There are fun scenarios throughout the film. Since his mom is broke, Trevor has to get a job at a local hamburger fast food restaurant where he counts burgers for a female supervisor there named Lucky (Celeste O’Connor) while trying to see if he can get her to date him. Meanwhile, Phoebe takes an interest in a young boy called Podcast (Logan Kim) and the two get involved in more than they bargained for when they end up chasing ghosts around town. I like the corny jokes Phoebe tells throughout the film especially towards the end when she tries to tell a female ghost jokes to make it stand down. Phoebe is a likable character. Trevor is relatable. Podcast is unique.

Bokeem Woodbine terrifically plays Sheriff Domingo who asks the kids who they’re gonna call when they end up in jail for trying to bust ghosts. Carrie Coon’s Callie comes to jail to get her kids out and criticizes them for what they’ve done but they’re simply trying to save the town from a full blown ghost invasion. That’s the reason they’re driving around town in the old Ghostbusters’ car.

Paul Rudd gets some of the best scenes especially when he walks through a Walmart and finds tiny Stay Puft marshmallow men burning themselves on fire and wrecking havoc. Rudd also shares some nice moments with Coon as they go out on a date together but how can dating really work against the backdrop of ghosts running and flying throughout the town? There’s vicious dog ghosts around as well which may be why Rudd’s character plays Cujo. It’s a foreshadowing device but the ghost dogs aren’t, thankfully, as scary as Cujo the dog was.

You see, Phoebe and Trevor’s now deceased grandfather was a former Ghostbuster (Harold Ramis) and they do what they do in the film in the memory of their grandfather and to maintain his good reputation. It’s a sweet-natured film and it keeps the viewer watching even when it gets too silly for its own good. I felt the conclusion which borrows heavily from the original Ghostbusters could have been more well thought out.

Jason Reitman is a capable director but this film obviously doesn’t live up to the standards he has set in his more Oscar-worthy movies such as Juno. However, that’s not much of a problem here since the target audience will get what it wants from the new film which is a fair share of ghostbusting and relatable characters.

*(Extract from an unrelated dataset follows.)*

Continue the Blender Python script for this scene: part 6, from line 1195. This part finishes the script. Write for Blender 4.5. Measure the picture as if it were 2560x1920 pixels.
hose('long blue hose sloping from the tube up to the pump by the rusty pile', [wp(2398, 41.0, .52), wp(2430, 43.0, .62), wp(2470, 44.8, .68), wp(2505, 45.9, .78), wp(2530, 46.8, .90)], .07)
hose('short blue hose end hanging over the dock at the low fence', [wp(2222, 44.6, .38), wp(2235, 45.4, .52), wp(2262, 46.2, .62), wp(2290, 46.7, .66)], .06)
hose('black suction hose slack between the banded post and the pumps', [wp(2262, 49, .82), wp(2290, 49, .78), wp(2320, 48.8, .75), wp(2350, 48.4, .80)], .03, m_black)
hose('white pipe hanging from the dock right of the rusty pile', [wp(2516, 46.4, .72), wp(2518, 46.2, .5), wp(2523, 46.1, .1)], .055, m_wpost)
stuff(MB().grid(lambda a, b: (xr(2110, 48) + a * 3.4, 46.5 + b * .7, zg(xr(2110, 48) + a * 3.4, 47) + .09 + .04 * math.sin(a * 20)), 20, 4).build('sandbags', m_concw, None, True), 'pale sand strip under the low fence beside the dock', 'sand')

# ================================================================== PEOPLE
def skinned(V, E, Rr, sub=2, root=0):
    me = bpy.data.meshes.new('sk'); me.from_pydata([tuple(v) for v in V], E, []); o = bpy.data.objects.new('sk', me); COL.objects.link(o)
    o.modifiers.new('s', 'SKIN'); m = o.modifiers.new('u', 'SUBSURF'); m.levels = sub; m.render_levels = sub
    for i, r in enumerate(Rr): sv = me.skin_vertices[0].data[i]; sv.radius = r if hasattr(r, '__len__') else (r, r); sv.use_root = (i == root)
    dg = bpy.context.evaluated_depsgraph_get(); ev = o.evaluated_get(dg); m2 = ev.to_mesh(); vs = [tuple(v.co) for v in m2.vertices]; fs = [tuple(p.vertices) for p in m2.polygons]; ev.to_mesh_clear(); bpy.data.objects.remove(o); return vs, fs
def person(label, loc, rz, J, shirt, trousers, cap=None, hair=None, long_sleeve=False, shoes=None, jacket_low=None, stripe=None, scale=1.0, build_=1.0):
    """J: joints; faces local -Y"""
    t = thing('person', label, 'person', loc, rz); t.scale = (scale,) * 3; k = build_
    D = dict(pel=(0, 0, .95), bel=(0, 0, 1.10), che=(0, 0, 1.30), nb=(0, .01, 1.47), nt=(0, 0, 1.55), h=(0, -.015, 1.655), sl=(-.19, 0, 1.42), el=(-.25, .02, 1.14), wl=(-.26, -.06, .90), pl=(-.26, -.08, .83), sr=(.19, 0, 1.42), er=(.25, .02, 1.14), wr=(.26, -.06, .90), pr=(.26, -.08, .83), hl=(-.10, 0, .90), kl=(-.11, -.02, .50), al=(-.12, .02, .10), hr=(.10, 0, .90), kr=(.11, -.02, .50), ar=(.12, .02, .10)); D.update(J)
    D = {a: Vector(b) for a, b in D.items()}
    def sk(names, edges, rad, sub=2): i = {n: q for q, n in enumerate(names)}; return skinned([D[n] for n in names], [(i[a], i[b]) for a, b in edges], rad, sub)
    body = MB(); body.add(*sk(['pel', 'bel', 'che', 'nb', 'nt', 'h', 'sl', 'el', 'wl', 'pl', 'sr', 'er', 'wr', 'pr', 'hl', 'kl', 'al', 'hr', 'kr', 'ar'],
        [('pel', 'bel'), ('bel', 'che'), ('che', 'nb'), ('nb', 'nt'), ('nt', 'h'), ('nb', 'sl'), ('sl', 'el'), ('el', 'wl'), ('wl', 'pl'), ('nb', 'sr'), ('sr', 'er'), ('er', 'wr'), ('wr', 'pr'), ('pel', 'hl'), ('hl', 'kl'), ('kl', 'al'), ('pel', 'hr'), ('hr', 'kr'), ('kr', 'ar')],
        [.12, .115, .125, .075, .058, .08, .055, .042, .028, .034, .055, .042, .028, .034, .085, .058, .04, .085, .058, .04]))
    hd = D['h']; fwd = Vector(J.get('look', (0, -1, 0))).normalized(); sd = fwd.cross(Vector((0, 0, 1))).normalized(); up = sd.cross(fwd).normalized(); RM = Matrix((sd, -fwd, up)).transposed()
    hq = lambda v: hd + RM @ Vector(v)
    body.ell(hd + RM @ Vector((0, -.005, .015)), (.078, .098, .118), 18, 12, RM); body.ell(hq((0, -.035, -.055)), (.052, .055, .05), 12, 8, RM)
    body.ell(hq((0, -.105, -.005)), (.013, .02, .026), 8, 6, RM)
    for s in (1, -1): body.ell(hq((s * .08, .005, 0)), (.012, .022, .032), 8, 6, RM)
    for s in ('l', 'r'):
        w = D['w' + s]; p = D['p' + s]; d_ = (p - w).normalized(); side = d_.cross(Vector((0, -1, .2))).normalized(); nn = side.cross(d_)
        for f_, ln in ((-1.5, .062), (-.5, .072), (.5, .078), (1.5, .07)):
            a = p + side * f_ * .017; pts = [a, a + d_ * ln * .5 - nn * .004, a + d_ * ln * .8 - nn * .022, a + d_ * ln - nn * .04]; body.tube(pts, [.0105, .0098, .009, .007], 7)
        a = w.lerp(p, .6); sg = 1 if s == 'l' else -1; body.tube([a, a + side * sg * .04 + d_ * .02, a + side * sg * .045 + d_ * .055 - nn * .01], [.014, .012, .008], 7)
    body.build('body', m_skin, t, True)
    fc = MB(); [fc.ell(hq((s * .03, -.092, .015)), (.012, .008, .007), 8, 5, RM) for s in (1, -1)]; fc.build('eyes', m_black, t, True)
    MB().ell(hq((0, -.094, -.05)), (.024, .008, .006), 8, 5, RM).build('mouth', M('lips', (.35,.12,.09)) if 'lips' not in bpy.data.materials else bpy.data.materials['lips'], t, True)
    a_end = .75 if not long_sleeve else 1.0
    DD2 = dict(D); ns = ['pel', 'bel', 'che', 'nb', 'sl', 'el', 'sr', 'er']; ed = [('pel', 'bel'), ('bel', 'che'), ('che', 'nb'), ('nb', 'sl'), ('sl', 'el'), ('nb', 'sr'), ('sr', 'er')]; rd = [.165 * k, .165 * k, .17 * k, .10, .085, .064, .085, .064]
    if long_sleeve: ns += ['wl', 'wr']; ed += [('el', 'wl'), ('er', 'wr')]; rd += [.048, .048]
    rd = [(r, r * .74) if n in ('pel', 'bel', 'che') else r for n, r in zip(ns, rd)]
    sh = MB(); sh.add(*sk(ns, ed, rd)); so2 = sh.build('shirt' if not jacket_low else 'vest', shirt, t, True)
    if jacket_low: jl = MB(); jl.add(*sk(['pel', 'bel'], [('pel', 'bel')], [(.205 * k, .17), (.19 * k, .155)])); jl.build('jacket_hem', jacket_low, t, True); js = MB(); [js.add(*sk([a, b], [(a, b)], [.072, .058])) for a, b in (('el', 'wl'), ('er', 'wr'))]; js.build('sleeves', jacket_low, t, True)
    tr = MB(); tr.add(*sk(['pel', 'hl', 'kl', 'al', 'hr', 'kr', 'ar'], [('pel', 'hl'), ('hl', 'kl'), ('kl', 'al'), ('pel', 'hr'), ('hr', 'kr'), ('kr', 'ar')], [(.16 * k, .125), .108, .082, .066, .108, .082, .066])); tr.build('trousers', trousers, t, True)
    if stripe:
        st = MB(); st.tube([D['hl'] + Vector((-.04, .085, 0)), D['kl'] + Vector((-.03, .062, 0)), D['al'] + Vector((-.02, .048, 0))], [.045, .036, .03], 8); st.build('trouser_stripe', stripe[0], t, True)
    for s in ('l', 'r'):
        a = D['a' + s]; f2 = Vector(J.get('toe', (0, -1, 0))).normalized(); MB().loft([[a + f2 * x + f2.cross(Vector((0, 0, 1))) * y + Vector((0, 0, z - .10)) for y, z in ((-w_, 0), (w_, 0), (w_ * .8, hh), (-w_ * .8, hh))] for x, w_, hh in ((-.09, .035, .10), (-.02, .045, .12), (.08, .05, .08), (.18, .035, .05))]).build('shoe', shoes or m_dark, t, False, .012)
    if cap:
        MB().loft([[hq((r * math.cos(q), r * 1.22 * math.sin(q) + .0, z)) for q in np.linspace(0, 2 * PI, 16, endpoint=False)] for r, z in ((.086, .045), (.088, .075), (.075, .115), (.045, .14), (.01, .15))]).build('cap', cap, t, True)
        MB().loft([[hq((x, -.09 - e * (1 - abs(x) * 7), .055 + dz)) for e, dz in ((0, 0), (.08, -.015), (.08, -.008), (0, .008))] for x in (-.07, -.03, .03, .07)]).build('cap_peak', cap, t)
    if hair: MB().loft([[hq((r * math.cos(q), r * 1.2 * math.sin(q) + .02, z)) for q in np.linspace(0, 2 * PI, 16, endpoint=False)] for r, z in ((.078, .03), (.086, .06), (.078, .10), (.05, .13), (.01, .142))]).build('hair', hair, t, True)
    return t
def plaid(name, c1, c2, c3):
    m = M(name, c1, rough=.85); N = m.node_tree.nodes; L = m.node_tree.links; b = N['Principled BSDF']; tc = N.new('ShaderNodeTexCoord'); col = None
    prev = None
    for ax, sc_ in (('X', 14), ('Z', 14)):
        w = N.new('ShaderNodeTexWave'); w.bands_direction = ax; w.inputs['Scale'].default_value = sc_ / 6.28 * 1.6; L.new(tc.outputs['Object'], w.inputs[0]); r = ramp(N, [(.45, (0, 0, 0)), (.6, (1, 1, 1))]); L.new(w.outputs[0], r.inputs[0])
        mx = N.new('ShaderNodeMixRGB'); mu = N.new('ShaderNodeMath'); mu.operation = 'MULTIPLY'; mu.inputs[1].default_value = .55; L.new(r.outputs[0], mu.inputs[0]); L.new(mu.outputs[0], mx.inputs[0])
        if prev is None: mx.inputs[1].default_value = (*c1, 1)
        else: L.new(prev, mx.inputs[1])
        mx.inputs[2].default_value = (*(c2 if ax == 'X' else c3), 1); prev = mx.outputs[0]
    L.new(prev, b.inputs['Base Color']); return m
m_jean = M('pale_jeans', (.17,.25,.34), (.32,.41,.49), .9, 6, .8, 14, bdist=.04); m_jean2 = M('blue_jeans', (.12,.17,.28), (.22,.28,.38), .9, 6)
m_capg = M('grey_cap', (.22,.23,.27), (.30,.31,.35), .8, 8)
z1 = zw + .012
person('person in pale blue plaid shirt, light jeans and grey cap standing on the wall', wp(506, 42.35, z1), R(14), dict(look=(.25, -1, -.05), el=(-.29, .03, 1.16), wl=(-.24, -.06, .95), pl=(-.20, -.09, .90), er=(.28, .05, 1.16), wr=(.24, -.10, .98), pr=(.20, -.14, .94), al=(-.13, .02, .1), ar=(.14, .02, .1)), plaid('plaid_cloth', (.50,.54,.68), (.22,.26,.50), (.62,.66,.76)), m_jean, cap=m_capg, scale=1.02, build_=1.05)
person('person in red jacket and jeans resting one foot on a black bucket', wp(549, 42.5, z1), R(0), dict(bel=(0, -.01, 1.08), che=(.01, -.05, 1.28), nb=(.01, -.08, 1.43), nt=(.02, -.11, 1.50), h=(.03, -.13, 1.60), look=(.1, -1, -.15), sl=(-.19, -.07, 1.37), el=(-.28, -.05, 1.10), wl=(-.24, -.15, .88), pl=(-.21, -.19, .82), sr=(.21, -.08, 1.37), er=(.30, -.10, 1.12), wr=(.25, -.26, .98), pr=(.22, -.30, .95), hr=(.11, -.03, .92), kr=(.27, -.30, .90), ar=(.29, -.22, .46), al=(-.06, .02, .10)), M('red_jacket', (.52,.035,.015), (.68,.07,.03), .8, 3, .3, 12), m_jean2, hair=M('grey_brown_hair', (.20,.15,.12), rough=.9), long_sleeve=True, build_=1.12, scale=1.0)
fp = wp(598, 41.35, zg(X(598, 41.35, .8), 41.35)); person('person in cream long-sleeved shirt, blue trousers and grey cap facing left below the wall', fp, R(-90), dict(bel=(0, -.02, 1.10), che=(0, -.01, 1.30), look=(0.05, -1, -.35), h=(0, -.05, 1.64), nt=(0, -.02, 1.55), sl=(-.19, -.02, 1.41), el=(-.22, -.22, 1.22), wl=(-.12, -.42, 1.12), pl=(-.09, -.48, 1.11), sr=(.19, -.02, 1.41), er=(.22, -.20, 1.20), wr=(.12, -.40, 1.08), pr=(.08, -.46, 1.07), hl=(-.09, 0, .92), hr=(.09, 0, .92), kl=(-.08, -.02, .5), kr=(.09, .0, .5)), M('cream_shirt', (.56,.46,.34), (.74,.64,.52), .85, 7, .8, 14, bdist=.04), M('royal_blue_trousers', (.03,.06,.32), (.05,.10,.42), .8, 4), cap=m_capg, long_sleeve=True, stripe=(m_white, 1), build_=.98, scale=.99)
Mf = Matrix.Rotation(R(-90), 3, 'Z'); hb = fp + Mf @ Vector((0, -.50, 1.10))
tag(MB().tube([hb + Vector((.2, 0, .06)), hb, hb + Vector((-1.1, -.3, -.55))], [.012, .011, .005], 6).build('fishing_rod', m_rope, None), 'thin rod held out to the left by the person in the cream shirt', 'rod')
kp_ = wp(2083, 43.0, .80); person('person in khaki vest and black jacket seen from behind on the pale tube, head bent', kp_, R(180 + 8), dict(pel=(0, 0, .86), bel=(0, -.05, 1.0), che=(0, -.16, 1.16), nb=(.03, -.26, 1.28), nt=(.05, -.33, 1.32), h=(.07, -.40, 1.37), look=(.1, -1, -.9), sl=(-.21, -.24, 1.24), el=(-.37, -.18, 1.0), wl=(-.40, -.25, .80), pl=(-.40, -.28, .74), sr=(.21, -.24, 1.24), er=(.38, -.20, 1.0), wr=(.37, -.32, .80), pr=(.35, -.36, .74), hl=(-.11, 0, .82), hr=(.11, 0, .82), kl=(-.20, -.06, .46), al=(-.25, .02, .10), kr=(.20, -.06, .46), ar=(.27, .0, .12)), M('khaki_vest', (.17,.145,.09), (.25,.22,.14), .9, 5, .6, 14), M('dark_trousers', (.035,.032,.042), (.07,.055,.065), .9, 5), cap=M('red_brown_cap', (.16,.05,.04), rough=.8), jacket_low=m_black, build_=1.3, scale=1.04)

Mckenna Grace is a revelation. She is super fun to watch as the nerdy Phoebe who looks a bit too much like she could be Harold Ramis’ real daughter. It’s actually an uncanny resemblance which is very funny to watch. She’s the most likable character here and the most valuable player in the entire movie.

There are plenty of surprises throughout the end credits so stay put as the credits roll although Cujo is credited as a Paramount movie during the ending credits and I believe it was from Warner Bros. But, who else is going to nitpick movie credits but me? There’s also a nice new song from Mckenna Grace during the closing credits as well. Let’s not mention the cameos.

While Ghostbusters: Afterlife may convert new, younger fans to the franchise, it’s not up to the level of the 1984 original comedy but it doesn’t have to be. Just sit back and relax and have a good time.